Does the case have larger implications?
    the lasting impact of the Stewart case may be that it will become the new standard for judging all fat cats who don't play by the rules. "We're now going to see the 'Martha test' as a fair punishment for white-collar crimes," says Jeffrey Sonnenfeld, associate dean of the Yale School of Management. "This is going to have a strong influence on jurors from here on out."

Her prospects?

    Martha's appeal is a long shot, since her attorneys must prove that the judge made serious errors. And Judge Miriam Cedarbaum actually ruled in favor of the defense most of the time, including dismissing the government's most serious charge against Stewart. Perhaps the cruelest penalty for Martha is the prospect of being cast out of the $250 million company she built from scratch. As a convicted felon, Martha faces a lifetime ban from serving as an executive or a director of a public company.
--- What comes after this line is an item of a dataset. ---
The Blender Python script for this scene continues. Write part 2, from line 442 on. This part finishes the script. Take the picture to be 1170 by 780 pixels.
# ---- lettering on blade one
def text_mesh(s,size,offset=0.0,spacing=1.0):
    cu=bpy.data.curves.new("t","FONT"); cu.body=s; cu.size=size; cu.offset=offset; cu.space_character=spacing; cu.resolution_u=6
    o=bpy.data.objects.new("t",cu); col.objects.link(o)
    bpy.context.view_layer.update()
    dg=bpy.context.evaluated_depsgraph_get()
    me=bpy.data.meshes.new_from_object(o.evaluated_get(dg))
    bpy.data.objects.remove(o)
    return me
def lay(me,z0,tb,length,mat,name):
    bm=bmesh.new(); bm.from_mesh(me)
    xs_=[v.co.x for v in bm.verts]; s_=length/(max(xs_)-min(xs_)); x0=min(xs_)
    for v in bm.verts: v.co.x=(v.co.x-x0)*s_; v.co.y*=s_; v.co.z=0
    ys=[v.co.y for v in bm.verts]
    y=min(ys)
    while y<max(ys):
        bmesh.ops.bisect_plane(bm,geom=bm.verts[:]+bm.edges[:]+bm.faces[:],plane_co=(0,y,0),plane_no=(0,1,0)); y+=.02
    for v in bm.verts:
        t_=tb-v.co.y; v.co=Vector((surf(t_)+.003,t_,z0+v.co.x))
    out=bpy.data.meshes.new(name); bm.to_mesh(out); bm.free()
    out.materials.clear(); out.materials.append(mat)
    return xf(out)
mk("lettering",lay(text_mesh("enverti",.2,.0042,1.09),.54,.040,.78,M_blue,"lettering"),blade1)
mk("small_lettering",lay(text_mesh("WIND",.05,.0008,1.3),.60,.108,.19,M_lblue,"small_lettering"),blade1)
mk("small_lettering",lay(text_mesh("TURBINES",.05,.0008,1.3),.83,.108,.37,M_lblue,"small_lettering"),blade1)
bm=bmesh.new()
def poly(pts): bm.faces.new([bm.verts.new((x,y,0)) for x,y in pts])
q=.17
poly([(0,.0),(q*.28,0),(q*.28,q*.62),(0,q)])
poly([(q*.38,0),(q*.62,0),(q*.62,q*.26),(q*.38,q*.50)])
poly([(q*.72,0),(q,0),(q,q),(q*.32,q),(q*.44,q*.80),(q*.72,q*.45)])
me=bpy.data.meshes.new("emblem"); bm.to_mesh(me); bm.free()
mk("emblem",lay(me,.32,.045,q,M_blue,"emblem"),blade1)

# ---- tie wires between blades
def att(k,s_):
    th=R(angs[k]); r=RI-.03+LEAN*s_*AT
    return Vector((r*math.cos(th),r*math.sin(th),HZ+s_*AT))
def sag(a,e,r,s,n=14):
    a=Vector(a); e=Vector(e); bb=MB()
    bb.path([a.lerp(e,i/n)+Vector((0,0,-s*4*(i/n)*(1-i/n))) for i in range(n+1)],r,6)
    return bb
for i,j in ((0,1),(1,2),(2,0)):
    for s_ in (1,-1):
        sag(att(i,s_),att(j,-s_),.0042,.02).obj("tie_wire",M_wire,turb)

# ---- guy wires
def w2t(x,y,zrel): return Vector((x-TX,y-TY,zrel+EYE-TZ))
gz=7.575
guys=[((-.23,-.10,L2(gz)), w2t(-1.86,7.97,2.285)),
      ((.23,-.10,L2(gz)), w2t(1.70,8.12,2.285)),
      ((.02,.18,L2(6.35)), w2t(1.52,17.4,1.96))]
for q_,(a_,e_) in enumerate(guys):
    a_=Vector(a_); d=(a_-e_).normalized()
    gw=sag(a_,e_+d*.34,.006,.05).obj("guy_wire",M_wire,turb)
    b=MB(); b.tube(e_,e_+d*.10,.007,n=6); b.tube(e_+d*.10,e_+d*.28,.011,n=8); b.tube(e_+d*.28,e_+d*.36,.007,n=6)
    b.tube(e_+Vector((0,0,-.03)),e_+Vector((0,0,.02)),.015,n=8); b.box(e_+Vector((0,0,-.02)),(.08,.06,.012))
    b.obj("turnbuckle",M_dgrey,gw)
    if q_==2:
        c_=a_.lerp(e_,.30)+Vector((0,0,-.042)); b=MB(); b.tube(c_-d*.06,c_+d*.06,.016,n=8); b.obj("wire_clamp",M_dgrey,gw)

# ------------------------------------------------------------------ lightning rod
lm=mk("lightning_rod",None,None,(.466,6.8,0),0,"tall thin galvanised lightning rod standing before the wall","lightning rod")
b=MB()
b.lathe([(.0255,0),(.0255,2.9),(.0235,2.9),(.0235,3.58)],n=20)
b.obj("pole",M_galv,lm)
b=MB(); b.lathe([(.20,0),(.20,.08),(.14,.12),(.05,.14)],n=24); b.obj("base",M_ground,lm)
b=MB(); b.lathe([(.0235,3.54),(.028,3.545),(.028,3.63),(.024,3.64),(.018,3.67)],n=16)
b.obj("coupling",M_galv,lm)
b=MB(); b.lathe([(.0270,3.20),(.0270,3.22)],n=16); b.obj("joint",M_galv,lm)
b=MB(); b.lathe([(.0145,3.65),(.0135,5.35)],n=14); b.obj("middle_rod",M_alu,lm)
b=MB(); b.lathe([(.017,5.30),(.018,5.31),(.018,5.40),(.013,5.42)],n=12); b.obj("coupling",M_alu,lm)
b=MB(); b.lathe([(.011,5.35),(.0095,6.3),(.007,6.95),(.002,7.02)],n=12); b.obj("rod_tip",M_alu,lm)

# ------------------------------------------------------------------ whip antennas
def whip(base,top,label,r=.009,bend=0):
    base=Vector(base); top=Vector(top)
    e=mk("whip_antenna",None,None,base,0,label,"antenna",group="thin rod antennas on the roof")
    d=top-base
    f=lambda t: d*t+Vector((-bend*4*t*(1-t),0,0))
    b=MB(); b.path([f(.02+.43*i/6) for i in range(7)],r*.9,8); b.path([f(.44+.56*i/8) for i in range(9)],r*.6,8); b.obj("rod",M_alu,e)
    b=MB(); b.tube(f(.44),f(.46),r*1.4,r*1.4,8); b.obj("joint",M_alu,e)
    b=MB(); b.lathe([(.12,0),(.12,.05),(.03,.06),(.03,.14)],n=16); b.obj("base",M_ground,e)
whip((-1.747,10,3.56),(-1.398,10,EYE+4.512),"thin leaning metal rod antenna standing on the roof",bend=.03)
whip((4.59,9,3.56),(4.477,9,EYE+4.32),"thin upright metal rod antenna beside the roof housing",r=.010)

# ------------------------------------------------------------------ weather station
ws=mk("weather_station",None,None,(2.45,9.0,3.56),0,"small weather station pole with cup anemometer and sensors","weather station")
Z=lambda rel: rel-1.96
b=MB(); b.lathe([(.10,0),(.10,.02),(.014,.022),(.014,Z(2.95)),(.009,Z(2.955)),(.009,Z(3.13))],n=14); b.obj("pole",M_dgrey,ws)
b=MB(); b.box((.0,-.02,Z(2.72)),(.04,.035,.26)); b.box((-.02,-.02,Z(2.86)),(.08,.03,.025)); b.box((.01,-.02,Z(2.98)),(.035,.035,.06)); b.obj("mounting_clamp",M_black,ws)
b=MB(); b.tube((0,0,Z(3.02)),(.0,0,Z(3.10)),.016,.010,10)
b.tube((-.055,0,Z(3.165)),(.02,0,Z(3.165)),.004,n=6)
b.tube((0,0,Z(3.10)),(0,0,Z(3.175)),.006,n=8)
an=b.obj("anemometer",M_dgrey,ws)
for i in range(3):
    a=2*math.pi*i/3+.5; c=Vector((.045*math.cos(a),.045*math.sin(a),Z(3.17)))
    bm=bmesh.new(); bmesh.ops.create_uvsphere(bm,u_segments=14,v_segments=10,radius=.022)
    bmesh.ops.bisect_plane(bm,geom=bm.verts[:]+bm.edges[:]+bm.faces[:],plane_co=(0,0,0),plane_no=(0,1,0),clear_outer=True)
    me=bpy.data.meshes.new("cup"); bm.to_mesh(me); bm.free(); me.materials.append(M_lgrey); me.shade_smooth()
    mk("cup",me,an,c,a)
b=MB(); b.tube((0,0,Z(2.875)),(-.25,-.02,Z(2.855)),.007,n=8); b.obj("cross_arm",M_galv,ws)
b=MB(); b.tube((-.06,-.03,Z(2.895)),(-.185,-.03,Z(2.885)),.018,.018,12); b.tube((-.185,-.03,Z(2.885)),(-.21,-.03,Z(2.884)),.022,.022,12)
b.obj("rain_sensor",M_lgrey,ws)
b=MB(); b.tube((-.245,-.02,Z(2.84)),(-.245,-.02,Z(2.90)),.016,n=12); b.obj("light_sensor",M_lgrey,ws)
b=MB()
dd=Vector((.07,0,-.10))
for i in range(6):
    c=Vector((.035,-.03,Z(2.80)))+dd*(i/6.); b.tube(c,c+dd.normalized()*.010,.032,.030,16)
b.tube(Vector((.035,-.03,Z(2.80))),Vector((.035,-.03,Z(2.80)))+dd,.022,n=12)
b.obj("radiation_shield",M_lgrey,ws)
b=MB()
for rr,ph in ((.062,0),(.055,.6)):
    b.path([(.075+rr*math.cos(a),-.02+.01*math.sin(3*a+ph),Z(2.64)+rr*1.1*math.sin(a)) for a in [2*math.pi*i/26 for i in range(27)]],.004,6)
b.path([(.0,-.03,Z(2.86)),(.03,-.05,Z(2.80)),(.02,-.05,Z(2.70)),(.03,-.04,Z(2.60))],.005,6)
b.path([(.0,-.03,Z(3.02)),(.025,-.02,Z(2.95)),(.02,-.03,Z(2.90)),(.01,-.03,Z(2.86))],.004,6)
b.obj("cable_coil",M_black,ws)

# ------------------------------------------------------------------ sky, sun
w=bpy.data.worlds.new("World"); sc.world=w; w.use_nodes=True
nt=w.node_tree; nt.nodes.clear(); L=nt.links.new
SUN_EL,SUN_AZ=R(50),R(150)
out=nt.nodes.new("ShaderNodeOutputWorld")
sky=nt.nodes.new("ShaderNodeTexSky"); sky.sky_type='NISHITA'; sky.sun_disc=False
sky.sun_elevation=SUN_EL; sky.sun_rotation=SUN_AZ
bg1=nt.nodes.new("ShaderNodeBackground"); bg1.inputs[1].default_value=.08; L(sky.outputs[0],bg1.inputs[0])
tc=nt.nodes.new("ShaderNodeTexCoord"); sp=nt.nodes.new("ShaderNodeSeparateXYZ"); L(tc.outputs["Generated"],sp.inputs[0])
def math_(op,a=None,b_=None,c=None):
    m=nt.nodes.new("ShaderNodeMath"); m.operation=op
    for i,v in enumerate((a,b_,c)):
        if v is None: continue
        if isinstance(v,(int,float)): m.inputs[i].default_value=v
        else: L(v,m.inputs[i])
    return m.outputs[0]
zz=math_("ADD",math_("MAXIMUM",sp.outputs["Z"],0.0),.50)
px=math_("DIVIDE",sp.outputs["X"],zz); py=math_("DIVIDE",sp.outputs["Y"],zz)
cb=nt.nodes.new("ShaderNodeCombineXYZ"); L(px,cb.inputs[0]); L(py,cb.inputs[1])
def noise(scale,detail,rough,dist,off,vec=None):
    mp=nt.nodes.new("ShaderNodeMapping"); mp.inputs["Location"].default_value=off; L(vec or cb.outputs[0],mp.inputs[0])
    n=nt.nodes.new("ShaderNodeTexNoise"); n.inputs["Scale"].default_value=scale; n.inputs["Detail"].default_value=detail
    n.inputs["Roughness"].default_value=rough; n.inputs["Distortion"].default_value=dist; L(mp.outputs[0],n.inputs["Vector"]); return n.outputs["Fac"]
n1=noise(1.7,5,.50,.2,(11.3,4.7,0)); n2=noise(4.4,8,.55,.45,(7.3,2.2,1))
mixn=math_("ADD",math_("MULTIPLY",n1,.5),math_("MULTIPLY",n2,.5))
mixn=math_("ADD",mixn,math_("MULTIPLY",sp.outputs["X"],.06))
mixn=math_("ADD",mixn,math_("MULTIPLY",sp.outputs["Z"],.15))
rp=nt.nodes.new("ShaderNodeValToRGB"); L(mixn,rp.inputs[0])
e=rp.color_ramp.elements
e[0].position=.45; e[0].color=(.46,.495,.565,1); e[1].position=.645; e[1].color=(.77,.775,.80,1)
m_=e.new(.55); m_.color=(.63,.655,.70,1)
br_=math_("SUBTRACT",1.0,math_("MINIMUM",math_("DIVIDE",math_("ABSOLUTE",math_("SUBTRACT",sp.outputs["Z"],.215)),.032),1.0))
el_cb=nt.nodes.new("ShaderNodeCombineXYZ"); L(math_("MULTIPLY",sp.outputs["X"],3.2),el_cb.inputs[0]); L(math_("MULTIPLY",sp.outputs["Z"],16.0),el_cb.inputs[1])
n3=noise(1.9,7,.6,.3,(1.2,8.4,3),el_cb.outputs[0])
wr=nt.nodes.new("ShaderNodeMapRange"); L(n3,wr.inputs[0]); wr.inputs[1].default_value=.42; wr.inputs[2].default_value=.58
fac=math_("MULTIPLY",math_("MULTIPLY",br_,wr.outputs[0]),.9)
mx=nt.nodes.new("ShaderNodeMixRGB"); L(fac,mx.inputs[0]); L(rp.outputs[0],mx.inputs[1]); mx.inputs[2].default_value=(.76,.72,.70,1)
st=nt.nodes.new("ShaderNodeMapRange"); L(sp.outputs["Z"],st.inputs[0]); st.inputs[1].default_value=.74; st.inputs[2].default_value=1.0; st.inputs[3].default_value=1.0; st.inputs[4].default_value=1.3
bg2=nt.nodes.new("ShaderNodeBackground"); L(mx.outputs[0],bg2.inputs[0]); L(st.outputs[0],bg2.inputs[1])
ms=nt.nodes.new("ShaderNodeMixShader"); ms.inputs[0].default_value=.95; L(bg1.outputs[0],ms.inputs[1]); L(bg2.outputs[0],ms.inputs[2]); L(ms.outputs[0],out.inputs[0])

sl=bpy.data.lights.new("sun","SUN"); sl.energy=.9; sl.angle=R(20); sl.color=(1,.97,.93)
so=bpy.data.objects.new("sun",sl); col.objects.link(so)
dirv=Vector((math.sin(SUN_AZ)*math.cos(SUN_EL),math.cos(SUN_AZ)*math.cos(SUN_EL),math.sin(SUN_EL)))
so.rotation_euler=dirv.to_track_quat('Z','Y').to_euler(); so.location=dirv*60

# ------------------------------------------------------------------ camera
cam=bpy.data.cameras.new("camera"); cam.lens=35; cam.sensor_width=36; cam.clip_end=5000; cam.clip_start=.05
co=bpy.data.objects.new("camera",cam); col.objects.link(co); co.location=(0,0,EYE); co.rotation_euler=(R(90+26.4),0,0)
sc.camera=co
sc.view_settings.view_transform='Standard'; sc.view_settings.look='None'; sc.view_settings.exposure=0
    ....Martha now has time to reflect on what went wrong. For starters, she admits she wishes she had not returned her broker's call on Dec. 27, 2001, while jetting off to vacation at the exclusive Las Ventanas resort in Mexico. Martha made that admission not on the witness stand, but to Barbara Walters two months before the trial. Martha never took the stand in her own defense, a risky strategy that legal experts say was probably based on the diva's volatility and the inconsistencies in her story. Another risk: if the judge believed Stewart lied on the stand, she could have doubled her prison sentence. Still, juries like to hear from celebrity defendants. "I would have loved to have heard the other side of the story," says juror Hartridge.